We rode out to Cape Elizabeth, where a wooded family plot sits preserved for hiking and nature observing right next to the ocean. The trails are much to short for my taste, with just over 2 miles between the parking lot and a little fresh-water pond, if you go the long way. Daisy Duke and I went the long way. Then we ran back to the car. Then we refilled my water bottle and ran back to the pond a second time.

The pedometer on my phone says I took 18,000 steps during the one-hour and 40-minute run. I'm not going to argue with that.

After an hour and 20 minutes of running, Daisy Duke finally did something she almost never does. She reminded me of Duke. Duke, her male, athletic predecessor, would *FINALLY* start to run slowly behind me after cartwheeling up and down the mountains of Utah for a few hours on one of our long hikes.
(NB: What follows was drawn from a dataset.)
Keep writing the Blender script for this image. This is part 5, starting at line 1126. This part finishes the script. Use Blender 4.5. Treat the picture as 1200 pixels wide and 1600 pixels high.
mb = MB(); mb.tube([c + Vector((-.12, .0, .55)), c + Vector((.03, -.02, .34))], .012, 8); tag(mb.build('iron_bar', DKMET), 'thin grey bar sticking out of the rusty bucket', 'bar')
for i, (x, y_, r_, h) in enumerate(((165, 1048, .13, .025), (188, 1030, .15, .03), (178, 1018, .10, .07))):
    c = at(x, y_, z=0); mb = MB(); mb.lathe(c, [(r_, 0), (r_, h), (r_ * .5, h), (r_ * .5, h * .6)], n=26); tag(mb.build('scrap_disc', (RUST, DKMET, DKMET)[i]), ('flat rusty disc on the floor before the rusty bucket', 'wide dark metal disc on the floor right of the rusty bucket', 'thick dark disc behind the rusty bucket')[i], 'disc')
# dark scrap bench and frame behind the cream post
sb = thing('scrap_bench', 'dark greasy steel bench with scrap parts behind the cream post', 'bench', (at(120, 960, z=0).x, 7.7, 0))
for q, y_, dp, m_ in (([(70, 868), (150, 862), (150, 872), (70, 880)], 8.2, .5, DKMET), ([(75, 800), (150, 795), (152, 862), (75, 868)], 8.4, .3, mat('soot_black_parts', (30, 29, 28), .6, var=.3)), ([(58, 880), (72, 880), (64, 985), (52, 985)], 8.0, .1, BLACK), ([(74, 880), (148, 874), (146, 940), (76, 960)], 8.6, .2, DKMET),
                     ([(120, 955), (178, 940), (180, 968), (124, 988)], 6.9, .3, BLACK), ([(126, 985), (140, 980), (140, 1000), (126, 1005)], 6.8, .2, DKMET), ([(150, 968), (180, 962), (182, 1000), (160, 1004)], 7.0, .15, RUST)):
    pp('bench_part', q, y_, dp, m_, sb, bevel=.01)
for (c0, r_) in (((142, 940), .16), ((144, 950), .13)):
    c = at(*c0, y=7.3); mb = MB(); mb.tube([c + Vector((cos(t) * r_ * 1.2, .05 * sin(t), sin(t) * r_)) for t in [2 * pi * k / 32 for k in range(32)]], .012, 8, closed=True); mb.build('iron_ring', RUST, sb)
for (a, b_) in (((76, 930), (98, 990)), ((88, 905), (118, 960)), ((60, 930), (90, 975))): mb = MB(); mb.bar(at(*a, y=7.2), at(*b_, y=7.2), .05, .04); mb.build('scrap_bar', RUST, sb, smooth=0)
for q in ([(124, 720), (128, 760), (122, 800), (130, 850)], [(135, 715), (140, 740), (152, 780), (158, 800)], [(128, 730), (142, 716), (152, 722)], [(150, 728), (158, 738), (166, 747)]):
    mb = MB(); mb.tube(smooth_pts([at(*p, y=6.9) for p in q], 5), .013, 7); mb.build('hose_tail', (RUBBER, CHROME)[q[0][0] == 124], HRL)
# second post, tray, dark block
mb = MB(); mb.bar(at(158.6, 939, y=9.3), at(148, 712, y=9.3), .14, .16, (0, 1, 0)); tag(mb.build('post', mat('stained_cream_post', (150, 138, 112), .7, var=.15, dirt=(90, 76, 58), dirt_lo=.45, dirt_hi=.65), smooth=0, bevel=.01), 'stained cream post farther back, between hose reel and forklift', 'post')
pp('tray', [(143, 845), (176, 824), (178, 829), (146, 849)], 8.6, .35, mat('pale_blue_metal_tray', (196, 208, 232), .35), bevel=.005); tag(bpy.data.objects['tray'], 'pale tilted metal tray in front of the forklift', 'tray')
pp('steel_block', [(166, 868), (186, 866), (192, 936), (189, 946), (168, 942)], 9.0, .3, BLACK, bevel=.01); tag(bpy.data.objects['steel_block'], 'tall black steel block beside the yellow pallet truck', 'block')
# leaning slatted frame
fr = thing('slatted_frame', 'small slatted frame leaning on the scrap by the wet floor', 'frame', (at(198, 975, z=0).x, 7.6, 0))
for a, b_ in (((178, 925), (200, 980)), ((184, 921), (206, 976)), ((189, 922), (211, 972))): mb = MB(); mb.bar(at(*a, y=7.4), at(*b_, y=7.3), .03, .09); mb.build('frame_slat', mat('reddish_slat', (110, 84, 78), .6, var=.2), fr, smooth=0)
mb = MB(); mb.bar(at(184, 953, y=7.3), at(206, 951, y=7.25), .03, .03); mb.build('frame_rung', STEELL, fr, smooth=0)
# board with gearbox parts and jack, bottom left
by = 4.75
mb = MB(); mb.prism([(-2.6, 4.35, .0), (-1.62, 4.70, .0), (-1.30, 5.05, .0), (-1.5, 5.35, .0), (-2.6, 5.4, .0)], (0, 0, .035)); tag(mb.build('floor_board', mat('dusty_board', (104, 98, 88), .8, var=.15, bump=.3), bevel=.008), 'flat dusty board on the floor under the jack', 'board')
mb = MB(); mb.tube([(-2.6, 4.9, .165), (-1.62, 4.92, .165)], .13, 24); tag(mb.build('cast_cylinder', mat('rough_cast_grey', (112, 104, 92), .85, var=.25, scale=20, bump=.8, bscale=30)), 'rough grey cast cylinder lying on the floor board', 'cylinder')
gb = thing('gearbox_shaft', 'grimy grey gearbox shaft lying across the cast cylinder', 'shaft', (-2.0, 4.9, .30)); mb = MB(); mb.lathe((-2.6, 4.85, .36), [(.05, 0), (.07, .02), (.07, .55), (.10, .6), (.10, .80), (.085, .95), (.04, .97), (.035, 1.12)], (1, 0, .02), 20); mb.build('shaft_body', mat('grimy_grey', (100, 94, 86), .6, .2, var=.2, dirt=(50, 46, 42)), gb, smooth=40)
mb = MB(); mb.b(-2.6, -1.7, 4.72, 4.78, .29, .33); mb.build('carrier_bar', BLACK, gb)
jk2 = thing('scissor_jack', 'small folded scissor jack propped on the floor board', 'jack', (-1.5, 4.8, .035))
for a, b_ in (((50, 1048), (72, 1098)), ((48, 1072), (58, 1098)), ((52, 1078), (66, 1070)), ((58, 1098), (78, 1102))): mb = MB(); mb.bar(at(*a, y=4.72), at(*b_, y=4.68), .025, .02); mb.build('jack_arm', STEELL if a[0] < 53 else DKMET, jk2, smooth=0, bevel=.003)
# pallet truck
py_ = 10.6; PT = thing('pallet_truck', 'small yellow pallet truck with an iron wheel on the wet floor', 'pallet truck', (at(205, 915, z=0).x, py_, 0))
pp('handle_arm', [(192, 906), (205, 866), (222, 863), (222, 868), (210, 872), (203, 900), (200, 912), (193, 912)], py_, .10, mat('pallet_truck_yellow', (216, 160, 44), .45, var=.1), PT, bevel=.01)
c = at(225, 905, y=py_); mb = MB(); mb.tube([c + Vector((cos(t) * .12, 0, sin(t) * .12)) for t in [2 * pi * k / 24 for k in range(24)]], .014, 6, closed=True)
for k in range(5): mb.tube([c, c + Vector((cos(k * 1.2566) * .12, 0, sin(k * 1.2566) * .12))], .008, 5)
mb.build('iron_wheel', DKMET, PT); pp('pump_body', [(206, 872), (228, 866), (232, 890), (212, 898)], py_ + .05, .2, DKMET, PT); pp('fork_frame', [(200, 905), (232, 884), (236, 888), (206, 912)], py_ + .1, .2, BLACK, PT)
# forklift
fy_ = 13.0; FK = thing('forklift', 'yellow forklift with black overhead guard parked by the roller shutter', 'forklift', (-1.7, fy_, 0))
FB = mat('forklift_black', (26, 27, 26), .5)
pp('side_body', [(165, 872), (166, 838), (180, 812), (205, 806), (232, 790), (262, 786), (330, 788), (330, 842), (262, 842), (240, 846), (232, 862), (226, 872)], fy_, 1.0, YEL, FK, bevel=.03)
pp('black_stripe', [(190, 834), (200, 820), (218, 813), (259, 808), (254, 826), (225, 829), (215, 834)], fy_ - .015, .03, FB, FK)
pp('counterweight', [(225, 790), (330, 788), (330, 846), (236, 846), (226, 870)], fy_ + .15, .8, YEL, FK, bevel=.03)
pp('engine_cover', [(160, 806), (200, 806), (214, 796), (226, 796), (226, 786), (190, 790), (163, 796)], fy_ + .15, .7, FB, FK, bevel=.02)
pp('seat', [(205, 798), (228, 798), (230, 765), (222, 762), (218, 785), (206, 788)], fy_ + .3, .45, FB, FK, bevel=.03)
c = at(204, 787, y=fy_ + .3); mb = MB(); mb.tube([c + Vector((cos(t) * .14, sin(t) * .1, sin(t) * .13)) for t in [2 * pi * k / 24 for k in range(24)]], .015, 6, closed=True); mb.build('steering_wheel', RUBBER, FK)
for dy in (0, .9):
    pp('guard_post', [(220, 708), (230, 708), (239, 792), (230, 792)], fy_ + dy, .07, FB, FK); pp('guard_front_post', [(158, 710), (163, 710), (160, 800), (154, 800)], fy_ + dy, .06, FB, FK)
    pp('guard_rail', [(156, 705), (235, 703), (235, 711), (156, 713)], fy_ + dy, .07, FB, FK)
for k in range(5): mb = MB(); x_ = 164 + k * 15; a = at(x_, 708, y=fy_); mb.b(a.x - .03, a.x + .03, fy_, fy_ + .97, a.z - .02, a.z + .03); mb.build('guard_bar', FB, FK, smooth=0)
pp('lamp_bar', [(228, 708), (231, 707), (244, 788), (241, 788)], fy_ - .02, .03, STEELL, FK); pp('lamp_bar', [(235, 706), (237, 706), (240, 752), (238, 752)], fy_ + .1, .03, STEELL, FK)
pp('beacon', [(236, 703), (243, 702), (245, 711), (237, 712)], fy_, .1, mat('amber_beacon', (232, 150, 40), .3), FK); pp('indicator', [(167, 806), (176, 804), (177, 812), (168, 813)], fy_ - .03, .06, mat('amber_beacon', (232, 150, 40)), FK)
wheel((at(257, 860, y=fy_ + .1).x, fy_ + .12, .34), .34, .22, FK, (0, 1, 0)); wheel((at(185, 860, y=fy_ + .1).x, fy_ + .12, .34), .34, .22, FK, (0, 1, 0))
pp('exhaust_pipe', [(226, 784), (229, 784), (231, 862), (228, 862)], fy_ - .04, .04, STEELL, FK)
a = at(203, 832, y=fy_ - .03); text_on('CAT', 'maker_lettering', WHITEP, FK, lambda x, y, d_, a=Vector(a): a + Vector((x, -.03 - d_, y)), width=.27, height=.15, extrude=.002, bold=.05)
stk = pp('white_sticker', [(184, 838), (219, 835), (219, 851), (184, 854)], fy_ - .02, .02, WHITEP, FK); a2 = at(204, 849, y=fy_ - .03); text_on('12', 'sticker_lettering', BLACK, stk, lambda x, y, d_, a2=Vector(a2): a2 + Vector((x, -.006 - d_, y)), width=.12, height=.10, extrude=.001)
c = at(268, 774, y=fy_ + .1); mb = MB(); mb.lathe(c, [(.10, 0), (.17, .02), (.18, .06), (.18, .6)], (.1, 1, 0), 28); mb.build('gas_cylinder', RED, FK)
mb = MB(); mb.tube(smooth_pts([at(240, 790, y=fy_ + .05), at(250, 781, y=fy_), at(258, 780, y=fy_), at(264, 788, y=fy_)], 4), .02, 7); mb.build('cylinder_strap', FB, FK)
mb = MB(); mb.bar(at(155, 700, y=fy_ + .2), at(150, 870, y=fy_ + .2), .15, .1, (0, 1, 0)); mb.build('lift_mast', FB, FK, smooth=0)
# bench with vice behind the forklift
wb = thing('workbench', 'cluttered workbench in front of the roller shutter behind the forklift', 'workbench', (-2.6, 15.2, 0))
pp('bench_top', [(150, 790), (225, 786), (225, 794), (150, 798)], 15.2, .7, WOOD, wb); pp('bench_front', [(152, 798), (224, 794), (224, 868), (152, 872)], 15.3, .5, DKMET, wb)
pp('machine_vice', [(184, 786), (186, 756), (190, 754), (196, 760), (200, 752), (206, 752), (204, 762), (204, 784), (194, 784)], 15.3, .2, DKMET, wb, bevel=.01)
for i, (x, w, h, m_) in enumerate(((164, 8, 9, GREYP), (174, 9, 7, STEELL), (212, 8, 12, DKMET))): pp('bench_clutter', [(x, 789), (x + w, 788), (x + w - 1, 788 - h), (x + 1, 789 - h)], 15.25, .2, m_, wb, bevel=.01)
After an hour and 20 minutes today, Daisy Duke fell in line behind me as I finished the last two miles of our jaunt.

It was an unexpected joy, being reminded of old Duke. He was an annoying, farty jerk of a beast, nothing like our dainty princess of a dog. (Sidenote: Dainty princess tried to eat a cheese packet Monday for my mac and cheese; she was nearly strangled).

These are the moments you miss out on by being city folk with one car. I get that and I understand that I would probably hate things about having a second car. But I'd be lying if I didn't tell you I've been comparing gas mileage and prices of vehicles tonight.